Le temps s'est arrêté quand Madame a rencontré Armand. Les horloges ne fonctionnent plus et le cerveau de Madame s'est fixé, figé sur le souvenir de cette rencontre. Depuis elle se rejoue sans fin le même scénario. Dans cette pièce qui relève du théâtre traditionnel bourgeois par la façon dont elle est mise en scène, on assiste en fait à une superbe mise en abyme : les comédiens – Sylvia Bruyant et Delry Guyon – jouent des personnages – La Dame et Gork – qui, eux-mêmes jouent des personnages – une grande dame et son serviteur. Ils font du théâtre. Dès la première scène, l'auteur nous rappelle que le théâtre, ce sont des phrases apprises par coeur et répétées, et c'est (entre autres) un texte écrit qui doit être respecté dans sa littéralité et joué avec conviction : c'est Gork qui donne une leçon de théâtre, en rappelant qu'il ne faut pas « réciter le texte de façon mécanique » et que tous les mots ont leur importance (« Vous avez omis de dire "Oh !" Cette interjection est cependant nécessaire car elle marque votre émotion immédiate.») Du fait de cette mise en abyme, on ne sait plus à quel niveau on se situe (Gork prétend avoir écrit le texte, alors que c'est Yves Garnier qui en est l'auteur), on ne sait plus si on est au premier ou au deuxième degré, si on se situe dans la réalité ou dans l'imaginaire, le fantasmé, quand les personnages eux-mêmes délirent, Madame rejouant les scènes d'amour avec Armand, Gork nourrissant son chien fantôme des reliefs d'un repas qui n'a jamais été préparé. Aussi quand Madame s'exclame : « Mais votre chien n'existe pas », Gork peut lui répondre : « Pas plus que vous, Madame ». Au théâtre, le réel n'existe pas, seul comptent le juste et le vrai. Car tout n'est que fiction, illusion, invention, création et les spectateurs acceptent d'y croire : c'est le propre du théâtre. Tous les soirs se rejouent les mêmes scènes – qui se jouent en matinée aussi parfois. Le personnage de Gork enlève son plastron et ses gants, il n'a pas de chemise sous sa veste, tout n'est qu'apparence ; et par le même geste, le comédien quitte son costume, tout n'est qu'illusion.

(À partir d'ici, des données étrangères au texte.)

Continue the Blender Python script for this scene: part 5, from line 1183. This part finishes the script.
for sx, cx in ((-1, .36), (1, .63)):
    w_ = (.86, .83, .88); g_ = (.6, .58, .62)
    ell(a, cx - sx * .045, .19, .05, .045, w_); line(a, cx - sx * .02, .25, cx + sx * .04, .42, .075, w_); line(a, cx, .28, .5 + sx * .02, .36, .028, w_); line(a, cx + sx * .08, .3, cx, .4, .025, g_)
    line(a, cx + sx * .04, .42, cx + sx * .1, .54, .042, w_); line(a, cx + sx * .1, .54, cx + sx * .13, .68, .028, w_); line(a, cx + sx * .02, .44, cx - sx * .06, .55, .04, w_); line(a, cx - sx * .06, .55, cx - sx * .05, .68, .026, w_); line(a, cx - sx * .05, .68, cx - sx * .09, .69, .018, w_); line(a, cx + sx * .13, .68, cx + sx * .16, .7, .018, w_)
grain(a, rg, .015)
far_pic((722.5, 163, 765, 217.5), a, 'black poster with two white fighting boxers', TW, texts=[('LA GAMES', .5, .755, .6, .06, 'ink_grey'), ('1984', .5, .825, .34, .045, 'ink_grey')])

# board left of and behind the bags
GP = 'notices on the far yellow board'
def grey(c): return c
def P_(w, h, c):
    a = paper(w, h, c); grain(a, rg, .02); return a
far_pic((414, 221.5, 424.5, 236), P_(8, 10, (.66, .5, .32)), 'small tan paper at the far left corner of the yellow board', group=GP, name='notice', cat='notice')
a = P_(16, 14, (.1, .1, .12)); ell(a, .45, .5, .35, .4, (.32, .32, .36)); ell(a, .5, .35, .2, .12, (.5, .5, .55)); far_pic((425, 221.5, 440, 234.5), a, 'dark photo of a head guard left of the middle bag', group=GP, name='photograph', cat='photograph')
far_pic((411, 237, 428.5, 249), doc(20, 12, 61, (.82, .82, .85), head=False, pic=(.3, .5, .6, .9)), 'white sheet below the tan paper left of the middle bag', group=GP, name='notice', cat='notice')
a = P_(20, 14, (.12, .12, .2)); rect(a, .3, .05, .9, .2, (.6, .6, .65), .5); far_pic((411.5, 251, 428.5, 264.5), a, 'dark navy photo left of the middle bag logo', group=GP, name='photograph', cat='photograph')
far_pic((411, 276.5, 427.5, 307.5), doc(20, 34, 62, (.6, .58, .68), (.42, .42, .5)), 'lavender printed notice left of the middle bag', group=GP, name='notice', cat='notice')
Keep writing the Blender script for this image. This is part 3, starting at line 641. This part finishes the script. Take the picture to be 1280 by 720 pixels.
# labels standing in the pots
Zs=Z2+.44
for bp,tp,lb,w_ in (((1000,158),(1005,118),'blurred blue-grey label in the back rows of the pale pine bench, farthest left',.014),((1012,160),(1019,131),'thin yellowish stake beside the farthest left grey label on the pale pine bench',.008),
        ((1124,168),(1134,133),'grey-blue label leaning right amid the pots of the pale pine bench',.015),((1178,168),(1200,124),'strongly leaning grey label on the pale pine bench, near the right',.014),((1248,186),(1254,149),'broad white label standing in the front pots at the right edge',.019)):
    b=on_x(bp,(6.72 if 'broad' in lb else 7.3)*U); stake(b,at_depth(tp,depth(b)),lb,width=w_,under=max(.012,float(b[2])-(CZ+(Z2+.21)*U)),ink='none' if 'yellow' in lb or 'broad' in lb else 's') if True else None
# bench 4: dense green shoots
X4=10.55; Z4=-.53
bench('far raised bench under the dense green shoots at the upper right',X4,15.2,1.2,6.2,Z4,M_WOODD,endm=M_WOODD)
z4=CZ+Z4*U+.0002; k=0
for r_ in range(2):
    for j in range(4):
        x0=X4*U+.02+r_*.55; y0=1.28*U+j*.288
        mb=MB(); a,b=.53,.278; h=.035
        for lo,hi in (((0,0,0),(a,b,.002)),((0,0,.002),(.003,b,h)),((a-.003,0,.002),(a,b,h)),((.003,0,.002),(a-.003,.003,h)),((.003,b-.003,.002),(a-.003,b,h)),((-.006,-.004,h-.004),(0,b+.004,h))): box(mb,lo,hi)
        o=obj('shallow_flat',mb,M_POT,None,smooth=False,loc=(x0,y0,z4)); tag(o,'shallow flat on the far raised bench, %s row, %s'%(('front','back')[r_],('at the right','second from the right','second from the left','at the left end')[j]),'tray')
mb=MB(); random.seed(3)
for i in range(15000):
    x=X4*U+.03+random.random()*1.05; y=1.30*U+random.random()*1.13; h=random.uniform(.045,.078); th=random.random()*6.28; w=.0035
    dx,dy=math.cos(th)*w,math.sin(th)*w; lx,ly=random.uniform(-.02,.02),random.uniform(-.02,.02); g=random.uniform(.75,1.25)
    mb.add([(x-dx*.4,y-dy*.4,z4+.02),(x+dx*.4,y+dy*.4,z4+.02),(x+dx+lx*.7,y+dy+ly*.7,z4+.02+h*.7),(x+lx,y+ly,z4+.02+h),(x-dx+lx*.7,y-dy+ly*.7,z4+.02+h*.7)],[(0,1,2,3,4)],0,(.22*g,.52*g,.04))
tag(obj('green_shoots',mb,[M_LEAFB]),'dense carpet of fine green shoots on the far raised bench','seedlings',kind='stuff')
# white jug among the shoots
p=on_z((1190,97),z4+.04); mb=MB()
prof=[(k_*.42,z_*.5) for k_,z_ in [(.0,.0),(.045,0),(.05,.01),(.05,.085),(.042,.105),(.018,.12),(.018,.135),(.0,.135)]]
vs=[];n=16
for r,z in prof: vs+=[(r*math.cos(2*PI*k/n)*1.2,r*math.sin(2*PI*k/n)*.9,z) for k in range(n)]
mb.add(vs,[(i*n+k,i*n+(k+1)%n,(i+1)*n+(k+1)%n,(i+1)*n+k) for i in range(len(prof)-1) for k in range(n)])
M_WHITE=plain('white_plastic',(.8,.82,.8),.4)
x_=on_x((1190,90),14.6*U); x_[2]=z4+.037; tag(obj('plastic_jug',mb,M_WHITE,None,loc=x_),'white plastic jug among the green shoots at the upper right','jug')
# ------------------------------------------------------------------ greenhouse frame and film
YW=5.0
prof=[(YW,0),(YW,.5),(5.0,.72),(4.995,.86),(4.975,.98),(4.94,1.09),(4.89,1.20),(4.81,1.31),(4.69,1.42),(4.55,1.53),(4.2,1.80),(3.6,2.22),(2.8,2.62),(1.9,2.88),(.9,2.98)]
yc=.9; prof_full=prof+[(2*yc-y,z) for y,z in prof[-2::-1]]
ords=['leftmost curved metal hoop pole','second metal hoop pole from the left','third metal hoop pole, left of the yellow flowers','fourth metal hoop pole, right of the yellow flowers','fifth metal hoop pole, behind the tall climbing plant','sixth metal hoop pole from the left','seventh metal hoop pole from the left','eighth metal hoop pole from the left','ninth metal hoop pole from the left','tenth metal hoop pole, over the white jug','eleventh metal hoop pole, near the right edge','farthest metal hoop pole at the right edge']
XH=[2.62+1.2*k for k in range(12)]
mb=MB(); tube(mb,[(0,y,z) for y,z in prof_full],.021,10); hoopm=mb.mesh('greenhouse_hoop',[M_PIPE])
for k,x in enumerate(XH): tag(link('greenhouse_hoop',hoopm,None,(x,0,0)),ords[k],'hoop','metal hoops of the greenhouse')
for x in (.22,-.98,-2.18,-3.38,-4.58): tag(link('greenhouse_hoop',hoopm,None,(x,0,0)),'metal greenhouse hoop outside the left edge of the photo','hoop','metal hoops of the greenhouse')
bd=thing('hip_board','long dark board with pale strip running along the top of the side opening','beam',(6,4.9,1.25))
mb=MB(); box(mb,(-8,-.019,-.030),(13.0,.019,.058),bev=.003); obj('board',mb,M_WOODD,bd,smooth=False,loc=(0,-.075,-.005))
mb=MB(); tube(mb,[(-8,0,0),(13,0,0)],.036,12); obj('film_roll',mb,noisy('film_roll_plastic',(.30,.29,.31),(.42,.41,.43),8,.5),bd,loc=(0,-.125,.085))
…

« Nous sommes de l'étoffe dont sont faits les rêves et notre petite vie est entourée de sommeil », écrivait Shakespeare dans "La tempête". Avec beaucoup d'humour, l'auteur peut faire dire à Gork qui vient d'administrer une bonne dose de poison à Madame : « Dans dix minutes, un quart d'heure tout au plus, vous en aurez fini.» En effet dans un quart d'heure, dans la pièce Madame sera morte et au théâtre, après les applaudissements chaleureux, les comédiens auront rejoint leur loge et revêtu leur tenue de ville.